Desire, Bauman explains, is the impulse to consume: to devour, absorb, and ultimately discard. When put in the context of modern dating apps, it feels uncomfortably and hauntingly true. People often become products—swiped, matched, briefly enjoyed, and then abandoned. Desire gives us quick thrills, but it doesn’t build the foundation love needs to survive. And it is scary to think what an entire generation like this, dwelling on uncertainty and cheap thrills, might do when faced with solid decisions like marriage and parenthood.

source: pinterest
Bauman’s liquid love is a question that stretches back to Martin Buber, who nearly a century ago argued that most of our encounters are “I-It” and not “I-thou.” We treat others as objects—experiences to consume, use, or move past—rather than meeting them as whole, living presences. This is where promises become fragile too. As Adrienne Burgess notes, “Promises of commitment are meaningless in the long term.” Words alone can’t hold a relationship; actions do. And yet, most of us are inconsistent even with ourselves. We make promises like “I’ll leave junk food” or “I’ll start tomorrow” without following through. If our words fail us in the personal, how much weight do they carry in the relational?
So why does love feel precarious today? Because it sits in tension between the innocence of love and the hunger of desire, between the promises we make and the actions we fail to take, between wanting someone complete and learning to build together.
Is There Hope for Lasting Love?
In the summers of the 20th Century, Rainer Maria Rilke writes some poignant words that reverberate with the fear of performance lurking beneath an act of love—specifically, his seventh letter, penned in May 1904, says, “For one human being to love another: that is perhaps the most difficult of all our tasks… the work for which all other work is but preparation.” Bauman, nodding to this same courageous labour, suggests that hope for lasting connection isn’t found by building walls against the modern world. It might not necessarily mean deleting all social media handles or dating apps and throwing away your phone into an unknown abyss.

Movie: Before Sunrise (source: pinterest)

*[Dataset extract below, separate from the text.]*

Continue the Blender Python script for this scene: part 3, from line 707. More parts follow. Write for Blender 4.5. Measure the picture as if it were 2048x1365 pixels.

As Rilke himself writes elsewhere, “A good marriage is one in which each partner appoints the other to be the guardian of his solitude... if they succeed in loving the expanse between them...”. So for love to flourish in this liquid modern world, it first needs to realise that impermanence is the truth, and permanence is to be chosen every day, every morning as you wake up. Love cannot grow on the illusion of solidarity. Its strength lies in fragility, vulnerability, and fluidity as well. The ability of love to flow, holding nothing or no one back, must conquer its urge to chain the lover into one’s own expectations and preferences. So, if the modern world is liquid and ever-flowing, we must find the one with whom we want to float for the rest of our lives.